In mid-April 2018, Jessie J was announced as the winner of a Chinese singing competition with just under half of the vote, and well ahead of the second placing competitor. A 30-year-old British singer spent three and a half months in China, took part in the competition for professionals, and won.


What’s the significance of Jessie J competing in a Chinese competition?

Jessie J is an established artist in the UK and in America with songs including Bang Bang and Price Tag, and as a judge from The Voice. What her participation suggests is that there was some sort of value in competing on an equitable level in a Chinese singing competition where value goes beyond cultural integration, a new experience, prize cash value, and singing practice.


It’s a mindful approach to global engagement as it works to reduce systemic advantages. What Jessie J did was make an effort to compete on an equitable level in an international competitive field which few British do. When Brits engage and compete around the world, they have a systemic advantage.


Remember the 2012 London Olympic Games?


I got asked to leave the living room as the family watched the opening ceremony because I kept making comments about the historical timeline that was presented. No child labour, no colonialism, no accountability for history that undermines – even today – the performance of states all around the world. Even in sports, countries experience variances in performance because of having human, natural, organisational, communal, technological, and financial resources taken or stymied.

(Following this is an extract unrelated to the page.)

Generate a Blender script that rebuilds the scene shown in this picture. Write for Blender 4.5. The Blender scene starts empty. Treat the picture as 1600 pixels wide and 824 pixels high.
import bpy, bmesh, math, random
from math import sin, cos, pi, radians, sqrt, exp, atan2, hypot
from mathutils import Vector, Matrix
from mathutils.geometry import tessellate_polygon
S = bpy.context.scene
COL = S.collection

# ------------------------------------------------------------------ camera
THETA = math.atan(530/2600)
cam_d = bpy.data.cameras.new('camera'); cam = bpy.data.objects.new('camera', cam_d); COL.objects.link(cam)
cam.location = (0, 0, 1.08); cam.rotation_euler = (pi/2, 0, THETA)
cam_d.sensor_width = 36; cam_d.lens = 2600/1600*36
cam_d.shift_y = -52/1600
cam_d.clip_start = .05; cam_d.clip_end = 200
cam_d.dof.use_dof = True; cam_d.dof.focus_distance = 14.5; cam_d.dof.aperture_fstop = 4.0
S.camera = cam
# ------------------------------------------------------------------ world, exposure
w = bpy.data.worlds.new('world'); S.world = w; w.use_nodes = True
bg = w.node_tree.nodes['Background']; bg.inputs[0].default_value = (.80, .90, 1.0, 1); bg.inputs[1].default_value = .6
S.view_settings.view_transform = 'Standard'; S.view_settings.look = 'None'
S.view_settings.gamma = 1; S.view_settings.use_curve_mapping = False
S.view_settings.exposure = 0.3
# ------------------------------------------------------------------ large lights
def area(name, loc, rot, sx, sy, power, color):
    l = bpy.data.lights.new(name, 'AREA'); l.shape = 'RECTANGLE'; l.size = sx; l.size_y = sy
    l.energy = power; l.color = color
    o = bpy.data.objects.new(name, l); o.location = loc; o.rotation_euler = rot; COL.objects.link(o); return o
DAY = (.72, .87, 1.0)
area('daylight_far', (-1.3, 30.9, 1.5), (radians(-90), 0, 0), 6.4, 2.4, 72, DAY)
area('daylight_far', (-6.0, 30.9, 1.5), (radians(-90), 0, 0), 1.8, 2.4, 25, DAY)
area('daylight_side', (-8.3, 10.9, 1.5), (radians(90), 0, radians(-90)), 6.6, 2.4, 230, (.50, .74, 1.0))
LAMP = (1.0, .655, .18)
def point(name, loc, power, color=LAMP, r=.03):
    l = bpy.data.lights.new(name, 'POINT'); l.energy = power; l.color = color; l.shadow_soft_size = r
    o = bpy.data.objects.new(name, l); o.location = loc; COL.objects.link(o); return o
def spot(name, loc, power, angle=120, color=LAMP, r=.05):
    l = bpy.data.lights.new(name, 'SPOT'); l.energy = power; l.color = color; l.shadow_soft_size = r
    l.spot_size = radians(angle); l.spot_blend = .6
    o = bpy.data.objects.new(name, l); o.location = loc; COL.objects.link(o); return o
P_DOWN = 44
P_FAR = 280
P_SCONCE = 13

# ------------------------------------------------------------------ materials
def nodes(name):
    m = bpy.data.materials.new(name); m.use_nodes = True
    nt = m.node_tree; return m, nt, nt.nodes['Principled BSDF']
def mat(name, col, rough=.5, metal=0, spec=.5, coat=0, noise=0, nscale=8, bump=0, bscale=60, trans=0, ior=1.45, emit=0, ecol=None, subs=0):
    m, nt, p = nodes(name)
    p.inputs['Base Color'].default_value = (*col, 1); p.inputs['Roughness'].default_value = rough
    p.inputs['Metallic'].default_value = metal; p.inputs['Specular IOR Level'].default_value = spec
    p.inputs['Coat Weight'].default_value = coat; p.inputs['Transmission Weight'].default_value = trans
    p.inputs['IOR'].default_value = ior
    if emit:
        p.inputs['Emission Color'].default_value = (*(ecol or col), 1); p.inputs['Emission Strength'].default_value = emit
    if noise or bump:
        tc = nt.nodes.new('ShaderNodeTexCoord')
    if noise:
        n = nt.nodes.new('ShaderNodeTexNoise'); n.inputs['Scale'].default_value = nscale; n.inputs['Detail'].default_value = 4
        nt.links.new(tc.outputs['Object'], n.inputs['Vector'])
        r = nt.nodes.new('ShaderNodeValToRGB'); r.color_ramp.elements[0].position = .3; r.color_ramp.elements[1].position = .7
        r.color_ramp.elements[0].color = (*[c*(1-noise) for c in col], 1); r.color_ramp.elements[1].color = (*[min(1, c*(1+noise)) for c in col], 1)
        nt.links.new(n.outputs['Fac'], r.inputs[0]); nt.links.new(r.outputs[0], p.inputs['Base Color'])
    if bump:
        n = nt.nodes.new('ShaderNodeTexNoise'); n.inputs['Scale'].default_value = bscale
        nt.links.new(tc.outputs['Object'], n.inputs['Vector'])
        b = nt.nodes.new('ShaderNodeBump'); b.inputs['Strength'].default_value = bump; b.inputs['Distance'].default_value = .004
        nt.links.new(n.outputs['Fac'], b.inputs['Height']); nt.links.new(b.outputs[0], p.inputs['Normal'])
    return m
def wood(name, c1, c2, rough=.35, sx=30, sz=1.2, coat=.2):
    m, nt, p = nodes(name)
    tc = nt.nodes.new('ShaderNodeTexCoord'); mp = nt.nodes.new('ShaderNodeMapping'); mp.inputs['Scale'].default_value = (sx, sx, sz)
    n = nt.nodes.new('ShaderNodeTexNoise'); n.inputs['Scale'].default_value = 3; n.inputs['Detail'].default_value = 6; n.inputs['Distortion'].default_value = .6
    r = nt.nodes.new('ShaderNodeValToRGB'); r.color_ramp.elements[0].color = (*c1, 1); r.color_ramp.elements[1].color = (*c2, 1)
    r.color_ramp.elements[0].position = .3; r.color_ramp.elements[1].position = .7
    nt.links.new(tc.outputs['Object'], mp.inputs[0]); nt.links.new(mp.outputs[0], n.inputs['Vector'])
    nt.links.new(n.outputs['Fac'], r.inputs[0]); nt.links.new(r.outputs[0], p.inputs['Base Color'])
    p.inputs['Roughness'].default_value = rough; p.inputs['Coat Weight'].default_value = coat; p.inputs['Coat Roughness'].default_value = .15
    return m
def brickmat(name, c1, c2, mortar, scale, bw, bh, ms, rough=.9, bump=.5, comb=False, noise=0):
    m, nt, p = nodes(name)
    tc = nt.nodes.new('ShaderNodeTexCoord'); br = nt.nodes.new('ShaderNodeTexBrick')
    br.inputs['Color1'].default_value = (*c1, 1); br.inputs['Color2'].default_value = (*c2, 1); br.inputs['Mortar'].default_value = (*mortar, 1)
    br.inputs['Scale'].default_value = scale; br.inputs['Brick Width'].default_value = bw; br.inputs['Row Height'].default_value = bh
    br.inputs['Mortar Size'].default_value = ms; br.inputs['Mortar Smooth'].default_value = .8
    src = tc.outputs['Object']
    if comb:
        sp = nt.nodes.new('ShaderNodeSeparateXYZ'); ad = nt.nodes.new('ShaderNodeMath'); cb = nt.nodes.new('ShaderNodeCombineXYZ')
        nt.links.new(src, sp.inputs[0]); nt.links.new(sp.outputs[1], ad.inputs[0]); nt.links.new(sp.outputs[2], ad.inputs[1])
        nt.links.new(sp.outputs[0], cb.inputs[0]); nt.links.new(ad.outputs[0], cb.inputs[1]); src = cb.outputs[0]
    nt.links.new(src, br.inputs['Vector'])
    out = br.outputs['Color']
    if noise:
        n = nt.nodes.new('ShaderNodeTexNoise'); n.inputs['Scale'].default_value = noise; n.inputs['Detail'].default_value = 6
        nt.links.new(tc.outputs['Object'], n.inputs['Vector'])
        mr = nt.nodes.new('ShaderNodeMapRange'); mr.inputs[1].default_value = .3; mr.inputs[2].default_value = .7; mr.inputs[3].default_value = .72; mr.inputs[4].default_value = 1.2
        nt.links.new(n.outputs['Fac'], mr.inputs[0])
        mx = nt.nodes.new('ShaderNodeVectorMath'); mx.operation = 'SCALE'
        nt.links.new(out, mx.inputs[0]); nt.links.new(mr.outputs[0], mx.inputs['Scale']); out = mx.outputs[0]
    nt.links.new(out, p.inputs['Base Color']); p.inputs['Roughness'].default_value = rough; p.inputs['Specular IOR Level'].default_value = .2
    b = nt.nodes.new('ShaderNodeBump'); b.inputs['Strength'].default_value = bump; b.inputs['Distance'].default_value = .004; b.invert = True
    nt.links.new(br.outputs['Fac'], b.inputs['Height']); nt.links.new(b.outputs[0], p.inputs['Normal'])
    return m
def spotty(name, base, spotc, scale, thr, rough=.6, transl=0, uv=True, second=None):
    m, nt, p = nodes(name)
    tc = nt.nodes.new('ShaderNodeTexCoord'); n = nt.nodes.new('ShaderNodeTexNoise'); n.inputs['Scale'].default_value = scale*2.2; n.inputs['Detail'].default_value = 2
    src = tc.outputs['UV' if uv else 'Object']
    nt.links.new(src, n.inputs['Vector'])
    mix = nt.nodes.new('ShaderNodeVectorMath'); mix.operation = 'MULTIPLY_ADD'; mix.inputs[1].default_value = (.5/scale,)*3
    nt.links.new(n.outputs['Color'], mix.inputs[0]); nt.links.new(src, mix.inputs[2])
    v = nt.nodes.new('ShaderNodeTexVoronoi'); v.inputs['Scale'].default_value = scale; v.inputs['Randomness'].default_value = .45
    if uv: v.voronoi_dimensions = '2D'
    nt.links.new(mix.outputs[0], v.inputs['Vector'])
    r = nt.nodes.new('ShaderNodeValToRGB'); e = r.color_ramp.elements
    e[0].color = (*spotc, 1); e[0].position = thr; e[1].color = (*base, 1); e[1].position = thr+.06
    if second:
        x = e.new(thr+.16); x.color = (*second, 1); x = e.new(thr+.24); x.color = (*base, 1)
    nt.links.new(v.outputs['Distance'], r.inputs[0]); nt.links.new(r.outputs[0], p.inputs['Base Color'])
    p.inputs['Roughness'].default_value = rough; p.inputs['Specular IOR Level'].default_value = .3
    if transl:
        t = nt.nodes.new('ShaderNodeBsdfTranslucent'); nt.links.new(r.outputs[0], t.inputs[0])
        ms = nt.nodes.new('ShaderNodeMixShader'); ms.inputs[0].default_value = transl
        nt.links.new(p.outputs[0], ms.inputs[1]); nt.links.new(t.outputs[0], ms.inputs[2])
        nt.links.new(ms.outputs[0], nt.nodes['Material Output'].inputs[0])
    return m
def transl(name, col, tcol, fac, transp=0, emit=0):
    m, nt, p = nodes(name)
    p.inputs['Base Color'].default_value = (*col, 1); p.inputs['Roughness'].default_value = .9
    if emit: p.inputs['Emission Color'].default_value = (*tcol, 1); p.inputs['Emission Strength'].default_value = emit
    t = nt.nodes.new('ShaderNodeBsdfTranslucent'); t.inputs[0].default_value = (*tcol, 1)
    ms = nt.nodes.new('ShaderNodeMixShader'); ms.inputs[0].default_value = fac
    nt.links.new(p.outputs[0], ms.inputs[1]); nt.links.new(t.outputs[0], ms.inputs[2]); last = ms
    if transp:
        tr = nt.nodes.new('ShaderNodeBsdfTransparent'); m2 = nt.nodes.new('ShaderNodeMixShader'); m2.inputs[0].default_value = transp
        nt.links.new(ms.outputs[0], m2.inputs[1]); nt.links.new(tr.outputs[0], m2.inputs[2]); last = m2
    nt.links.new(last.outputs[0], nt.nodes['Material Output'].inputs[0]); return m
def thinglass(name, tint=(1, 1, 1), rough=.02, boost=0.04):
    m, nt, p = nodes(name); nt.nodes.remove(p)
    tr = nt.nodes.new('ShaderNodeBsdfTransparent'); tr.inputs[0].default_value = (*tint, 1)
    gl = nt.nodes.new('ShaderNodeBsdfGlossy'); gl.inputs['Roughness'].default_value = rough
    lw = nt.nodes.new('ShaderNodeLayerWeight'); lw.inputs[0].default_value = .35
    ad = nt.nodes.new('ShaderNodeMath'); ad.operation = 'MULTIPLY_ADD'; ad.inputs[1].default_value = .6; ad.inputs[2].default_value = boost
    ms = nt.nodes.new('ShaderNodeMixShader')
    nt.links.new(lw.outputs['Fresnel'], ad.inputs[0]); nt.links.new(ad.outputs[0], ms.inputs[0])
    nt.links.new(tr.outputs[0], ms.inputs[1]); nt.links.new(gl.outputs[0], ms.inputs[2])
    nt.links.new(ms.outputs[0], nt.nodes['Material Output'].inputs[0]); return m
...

What Jessie J did was dismantle some of these systemic privileges by competing in a Chinese competition, in China, judged by Chinese citizens.


Her participation in this singing competition provides leadership lessons in pop culture, soft power, and global integration. What Jessie J did may arguably be to integrate Western standards of victory, beauty, and achievement within Chinese performance. This is a fair argument. She may have taken the position of a Chinese competitor. Taking the narrow perspective that she is an excellent vocalist and she won a singing competition undermines an inter-sectional analysis. She can’t speak the language and she did sing in English with subtitles. Agreed.


If her performance is held against previous British artists hosted in China over 30 years - Wham!, Elton John, Rolling Stones, Bob Dylan, Robbie Williams, and Ellie Goulding – nothing comparable has been achieved. These artists hosted their own gigs and/or pissed off authorities. There was no intention to engage beyond economics; it was to sell a show (and tickets) and perform for a Chinese audience without integration or relationship building, it’s a performance and then it is done.

Looking more widely at global integration through music, one example would be American artists in Latino markets. Consider how Justin Bieber or Demi Lovato engaged the Latin market; they added Spanish to the records of existing, successful Latino artists. In an interview, Demi couldn’t recount her Spanish track. She didn’t learn Spanish, just ‘went into the studio and they taught me how to sing it’. Aesthetic cultural engagement for economic gain?


What Jessie J by competing in China is the sincerest effort I have seen from a Brit to compete on an equitable level with international states. A genuine example of global integration, with a focus on skills, solidarity, and sincerity are what – I believe – led Jessie J to compete.


It’s not enough, but it is a start.


There are lessons to be learned from this kind of approach that can set leaders apart in the future.